Femminicidio: 105 donne uccise in Italia nel 2023

La tragica vicenda di Giulia Cecchettin è solo l'ultimo anello in una catena di sangue.

Femminicidio: 105 donne uccise dall'inizio del 2023 in ItaliaFemminicidio: 105 donne uccise dall'inizio del 2023 in Italia
Attualità e Cronaca

La morte di Giulia Cecchettin ha sconvolto il Paese, ma rischia di trasformarsi presto in pura statistica. Secondo il Ministero dell’Interno, da inizio anno sono stati commessi 285 omicidi in Italia e in 105 casi le vittime erano donne. Di questi, ben 83 sono maturati in contesti familiari e 54 sono stati commessi da partner (marito o fidanzato) o ex partner, spesso in seguito a rotture e separazioni. Il classico caso di femminicidio, insomma.

Quindi, perché la morte della povera Giulia rischia di trasformarsi in pura statistica? Perché osservando soli i dati si potrebbe trarre l’ingannevole conclusione che tutto sommato le cose non vanno così male, dato che l’Italia è statisticamente ben al di sotto della media mondiale ed europea come numero complessivo di delitti e di femminicidi. Si potrebbe addirittura pensare che l’Italia sia un paese sostanzialmente sicuro per le donne, certamente più sicuro di altri, e che una certa percentuale di delitti, stupri e molestie sia “fisiologica” e non ulteriormente comprimibile, derubricando il problema a una mera questione di ordine pubblico e repressione del fatto compiuto.

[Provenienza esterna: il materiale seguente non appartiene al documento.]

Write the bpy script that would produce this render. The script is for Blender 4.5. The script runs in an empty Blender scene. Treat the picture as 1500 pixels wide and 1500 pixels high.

La questione, però, è più ampia e non solo perché ogni singola tragedia è una tragedia di troppo, ma perché investe il nostro modo di concepire le relazioni e i rapporti umani, intossicati da una cultura del machismo e da un senso del possesso che diventa morbosa ossessione. Il caso della sfortunata Giulia Cecchettin ha seguito un copione fin troppo abituale: una relazione interrotta da lei, per sua autonoma decisione, e lui che non accetta ala sua scelta. “O mia o di nessun altro”, secondo il triste decalogo della follia maschilista.

Filippo Turetta non era un maniaco abituale, non aveva precedenti e niente lasciava presagire la tragedia, se non la radicata convinzione che le donne siano oggetti a disposizione dell’uomo e che certe decisioni debbano sempre spettare al maschio, perché altrimenti non va in gioco la propria reputazione, il proprio “onore” che è scomparso dal codice penale, ma non dal modo di pensare degli uomini. Quell’ultimo appuntamento per “chiarire le cose” è un ultimo atto già visto troppe volte, una triste ritualità che sembra essere impressa a fuoco nelle menti malati di chi si accinge a compiere tali gesti efferati.

Il punto, quindi, non è che l’Italia sia statisticamente un posto meno violento di altri per le donne, ma che il numero dei femminicidi continua a rimanere stabile e che niente sembra segnare un cambio di mentalità da parte dell’universo maschile nei confronti del femminicidio. Come se fossero scontati in una certa misura e – cosa peggiore – “prevedibili”. Sì, come se fosse una colpa della donna essersi scelta un partner possessivo e violento, uno di quelli che “si vedeva lontano un chilometro che era un bastardo, peggio per te che te lo sei preso”, concretizzando così l’ennesima colpevolizzazione delle vittime.

Il patriarcato si esprime anche in queste forme subdole. L’analfabetismo affettivo ed emozionale degli uomini viene messo in secondo piano di fronte alla tremenda responsabilità della donna di aver “scelto” il proprio carnefice. Il quale è fatto di natura così, che volete farci? Un lupo cattivo come tanti, te l’avevamo detto di stare attenta.

Ma chi commette il delitto, il femminicidio, non è la vittima ma sempre il carnefice. E ciò che ha dato forma all’orrore è il brodo do coltura che lo ha fatte sentire in qualche modo “autorizzato” a commetterlo, come se fosse un suo diritto inalienabile. Questo è il vero nemico contro cui dobbiamo combattere: l’incapacità di ammettere che tutto ciò è sbagliato non solo perché avviene, ma perché non si fa nulla per impedire che accada.